Jean-Pierre Bemba était accusé par le bureau du procureur de crimes de guerre (meurtre, viol et pillage) et de crimes contre l’humanité (meurtre et viol) pour les faits commis par ses troupes en République centrafricaine entre octobre 2002 et mars 2003.

L’Assemblée des États parties au Statut de Rome a soutenu en 2009 que : « [l]e fait de fournir aux victimes la possibilité de formuler leurs vues et préoccupations, de leur permettre de prendre part au processus de justice et de s’assurer que leurs souffrances sont prises en considération, laisse espérer qu’elles feront confiance au processus de justice et qu’elles le considéreront comme déterminant pour leur existence quotidienne et non pas comme lointain, technique et sans intérêt. On espère également que leur participation contribuera ainsi au processus de justice à la Cour»[i].

Cette assertion reflète la place exceptionnelle que la CPI a fait aux victimes dans ses procédures, une place à ce jour inégalée au sein de la justice pénale internationale.

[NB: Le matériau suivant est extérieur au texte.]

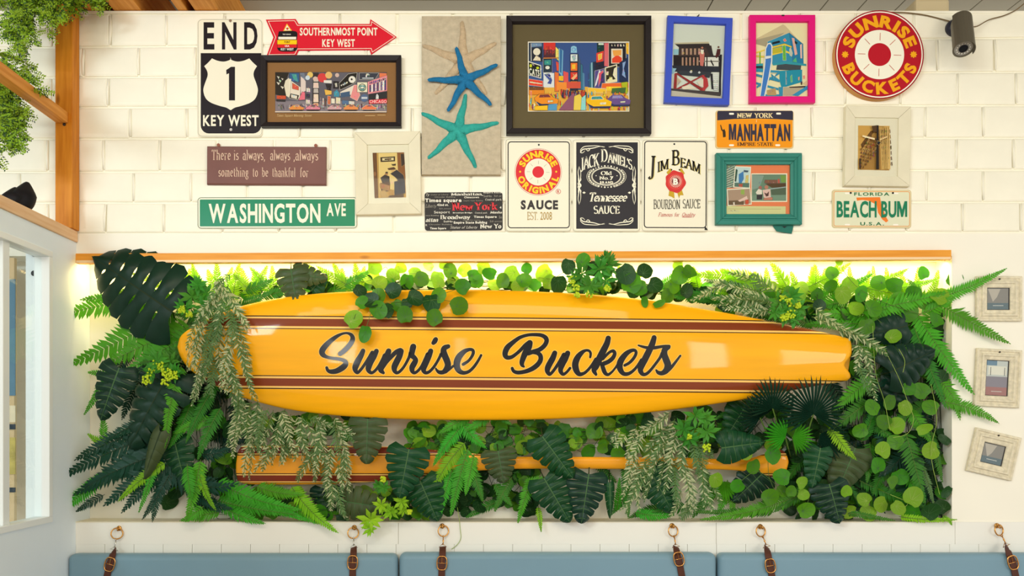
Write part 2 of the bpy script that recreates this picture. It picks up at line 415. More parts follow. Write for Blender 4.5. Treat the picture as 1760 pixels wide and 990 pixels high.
# roman letters drawn with a broad pen: (width, strokes, serif points)
SERIF = {
 'A': (7.4, [[(.5, 0), (3.7, 10)], [(3.5, 10), (6.9, 0)], [(1.7, 3.4), (5.8, 3.4)]], [(.5, 0), (6.9, 0)]),
 'B': (7, [[(1.5, 0), (1.5, 10)], [(1.5, 10), (3.6, 10)]+arcp(3.6, 7.7, 2.2, 2.3, 90, -90)+[(1.5, 5.3)], [(1.5, 5.3), (3.8, 5.3)]+arcp(3.8, 2.65, 2.6, 2.65, 90, -90)+[(1.5, 0)]], [(1.5, 0), (1.5, 10)]),
 'C': (7.2, [arcp(4.2, 5, 3.4, 5, 55, 305, 14), [(6.5, 9.4), (6.5, 6.8)]], []),
 'D': (7.8, [[(1.5, 0), (1.5, 10)], [(1.5, 10), (3.3, 10)]+arcp(3.3, 5, 3.7, 5, 90, -90, 12)+[(1.5, 0)]], [(1.5, 0), (1.5, 10)]),
 'E': (6.4, [[(1.5, 0), (1.5, 10)], [(1.5, 9.7), (5.8, 9.7)], [(1.5, 5.1), (4.8, 5.1)], [(1.5, .3), (5.9, .3)], [(5.7, 9.9), (5.7, 8)], [(5.8, .2), (5.8, 2.3)], [(4.8, 6), (4.8, 4.2)]], [(1.5, 0), (1.5, 10)]),
 'F': (6.2, [[(1.5, 0), (1.5, 10)], [(1.5, 9.7), (5.8, 9.7)], [(1.5, 5.1), (4.8, 5.1)], [(5.7, 9.9), (5.7, 8)]], [(1.5, 0), (1.5, 10)]),
 'G': (7.6, [arcp(4.2, 5, 3.4, 5, 55, 320, 14), [(6.6, 9.4), (6.6, 6.8)], [(6.6, .4), (6.6, 4.2)]], [(6.4, 4.3)]),
 'H': (8, [[(1.5, 0), (1.5, 10)], [(6.5, 0), (6.5, 10)], [(1.5, 5), (6.5, 5)]], [(1.5, 0), (1.5, 10), (6.5, 0), (6.5, 10)]),
 'I': (3.2, [[(1.6, 0), (1.6, 10)]], [(1.6, 0), (1.6, 10)]),
 'J': (5, [[(3.2, 10), (3.2, 1.5)]+arcp(1.8, .8, 1.4, 1.8, 0, -150)], [(3.2, 10)]),
 'K': (7.6, [[(1.5, 0), (1.5, 10)], [(1.5, 4), (6.3, 10)], [(3, 5.6), (6.6, 0)]], [(1.5, 0), (1.5, 10), (6.3, 10), (6.7, 0)]),
 'L': (6, [[(1.5, 0), (1.5, 10)], [(1.5, .3), (5.5, .3)], [(5.5, .2), (5.5, 2.6)]], [(1.5, 0), (1.5, 10)]),
 'M': (9.6, [[(1.3, 0), (1.3, 10)], [(1.3, 10), (4.8, .6)], [(4.8, .6), (8.3, 10)], [(8.3, 10), (8.3, 0)]], [(1.3, 0), (8.3, 0), (1.2, 10), (8.4, 10)]),
 'N': (8, [[(1.4, 0), (1.4, 10)], [(1.4, 10), (6.6, 0)], [(6.6, 0), (6.6, 10)]], [(1.4, 0), (1.2, 10), (6.6, 10)]),
 'O': (8, [arcp(4, 5, 3.3, 5, 0, 360, 20)], []),
 'P': (6.8, [[(1.5, 0), (1.5, 10)], [(1.5, 10), (3.6, 10)]+arcp(3.6, 7.4, 2.5, 2.6, 90, -90)+[(1.5, 4.8)]], [(1.5, 0), (1.5, 10)]),
 'Q': (8, [arcp(4, 5, 3.3, 5, 0, 360, 20), [(4, 2), (7.4, -1.2)]], []),
 'R': (7.5, [[(1.5, 0), (1.5, 10)], [(1.5, 10), (3.6, 10)]+arcp(3.6, 7.6, 2.3, 2.4, 90, -90)+[(1.5, 5.2)], [(3.8, 5.2), (6.6, 0)]], [(1.5, 0), (1.5, 10), (6.8, 0)]),
 'S': (6.6, [arcp(3.3, 7.4, 2.4, 2.5, 35, 250, 10)+arcp(3.3, 2.6, 2.6, 2.6, 75, -150, 10)], []),
 'T': (7, [[(3.5, 0), (3.5, 10)], [(.5, 9.7), (6.5, 9.7)], [(.6, 9.9), (.6, 8)], [(6.4, 9.9), (6.4, 8)]], [(3.5, 0)]),
 'U': (8, [[(1.4, 10), (1.4, 3)]+arcp(4, 3, 2.6, 3, 180, 360)+[(6.6, 10)]], [(1.4, 10), (6.6, 10)]),
 'W': (10.4, [[(.9, 10), (3.2, 0)], [(3.2, 0), (5.2, 9)], [(5.2, 9), (7.3, 0)], [(7.3, 0), (9.5, 10)]], [(.9, 10), (9.5, 10), (5.2, 9.6)]),
 'Y': (7.4, [[(.8, 10), (3.7, 4.6)], [(6.6, 10), (3.7, 4.6)], [(3.7, 4.8), (3.7, 0)]], [(.9, 10), (6.5, 10), (3.7, 0)]),
 'a': (5.6, [arcp(2.6, 4.4, 1.8, 2.1, 160, 0, 8)+[(4.4, 0)], arcp(2.5, 1.9, 1.8, 2, 75, 320, 10)], [(4.9, 0)]),
 'b': (5.8, [[(1.2, 0), (1.2, 10)], arcp(3, 3.2, 2, 3.2, 150, -150, 12)], [(.9, 10)]),
 'c': (5, [arcp(2.9, 3.2, 2.1, 3.2, 45, 315, 12)], []),
 'd': (5.8, [[(4.4, 0), (4.4, 10)], arcp(2.7, 3.2, 2, 3.2, 30, 330, 12)], [(4.1, 10), (4.7, 0)]),
 'e': (5.2, [[(.9, 3.6), (4.5, 3.6)]+arcp(2.7, 3.3, 1.9, 3.2, 10, 315, 12)], []),
 'f': (3.8, [[(1.7, 0), (1.7, 7.6)]+arcp(3, 7.8, 1.3, 2.2, 180, 50, 6), [(.3, 6.2), (3.4, 6.2)]], [(1.7, 0)]),
 'g': (5.6, [arcp(2.5, 4.2, 1.6, 2.2, 0, 360, 12), [(3.7, 5.9), (5, 6.5)], arcp(2.6, -1.2, 2, 1.9, 0, 360, 12), [(1.6, 2.2), (1.2, 1.2), (3.6, .7)]], []),
 'h': (6, [[(1.2, 0), (1.2, 10)], [(1.2, 4.6)]+arcp(3, 4.3, 1.7, 2.1, 150, 0, 6)+[(4.7, 0)]], [(.9, 10), (1.2, 0), (4.8, 0)]),
 'i': (2.6, [[(1.3, 0), (1.3, 6.4)], [(1.3, 8.6), (1.3, 9.4)]], [(1.3, 0), (1, 6.4)]),
 'k': (5.8, [[(1.2, 0), (1.2, 10)], [(1.2, 2.6), (4.6, 6.4)], [(2.4, 4), (5, 0)]], [(.9, 10), (1.2, 0), (4.6, 6.4), (5, 0)]),
 'l': (2.6, [[(1.3, 0), (1.3, 10)]], [(1.3, 0), (1, 10)]),
 'm': (8.8, [[(1.2, 0), (1.2, 6.4)], [(1.2, 4.6)]+arcp(2.8, 4.3, 1.5, 2.1, 150, 0, 6)+[(4.3, 0)], [(4.3, 4.6)]+arcp(6, 4.3, 1.5, 2.1, 150, 0, 6)+[(7.5, 0)]], [(.9, 6.4), (1.2, 0), (4.3, 0), (7.6, 0)]),
 'n': (6, [[(1.2, 0), (1.2, 6.4)], [(1.2, 4.6)]+arcp(3, 4.3, 1.7, 2.1, 150, 0, 6)+[(4.7, 0)]], [(.9, 6.4), (1.2, 0), (4.8, 0)]),
 'o': (5.6, [arcp(2.8, 3.2, 2, 3.2, 0, 360, 16)], []),
 'p': (5.8, [[(1.2, -3), (1.2, 6.4)], arcp(3, 3.2, 2, 3.2, 150, -150, 12)], [(.9, 6.4), (1.2, -3)]),
 'q': (5.8, [[(4.4, -3), (4.4, 6.4)], arcp(2.7, 3.2, 2, 3.2, 30, 330, 12)], [(4.4, -3)]),
 'r': (4.4, [[(1.2, 0), (1.2, 6.4)], [(1.2, 4.4)]+arcp(2.9, 4.6, 1.6, 1.7, 150, 50, 5)], [(.9, 6.4), (1.2, 0)]),
 's': (4.6, [arcp(2.3, 4.8, 1.5, 1.6, 35, 250, 8)+arcp(2.3, 1.7, 1.7, 1.7, 75, -150, 8)], []),
 't': (3.8, [[(1.6, 8.6), (1.6, 1.6)]+arcp(2.8, 1.5, 1.2, 1.5, 180, 300, 5), [(.3, 6.2), (3.3, 6.2)]], []),
 'u': (6, [[(1.2, 6.4), (1.2, 2)]+arcp(2.9, 2, 1.7, 2, 180, 340, 6), [(4.6, 6.4), (4.6, 0)]], [(.9, 6.4), (4.3, 6.4), (4.8, 0)]),
 'v': (5.4, [[(.7, 6.4), (2.7, 0)], [(2.7, 0), (4.8, 6.4)]], [(.7, 6.4), (4.8, 6.4)]),
 'w': (8, [[(.7, 6.4), (2.4, 0)], [(2.4, 0), (4, 6)], [(4, 6), (5.7, 0)], [(5.7, 0), (7.4, 6.4)]], [(.7, 6.4), (7.4, 6.4)]),
 'y': (5.4, [[(.7, 6.4), (2.8, 0)], [(4.9, 6.4), (2.2, -1.8), (.8, -2.8)]], [(.7, 6.4), (4.9, 6.4)]),
 ',': (2, [[(1, .6), (1.1, -.4), (.5, -1.8)]], []), '.': (2, [[(1, 0), (1, .9)]], []), "'": (1.8, [[(.9, 10), (.7, 7.6)]], []),
}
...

Cette place émane de l’idée selon laquelle une justice véritable ne peut s’accomplir que si les voix des victimes sont entendues et leurs souffrances prises en considération[ii]. En plus de donner un visage humain à cette justice[iii], cette approche a ancré la justice dans une perspective réparatrice pour les victimes, qui va bien au-delà de la lutte contre l’impunité[iv].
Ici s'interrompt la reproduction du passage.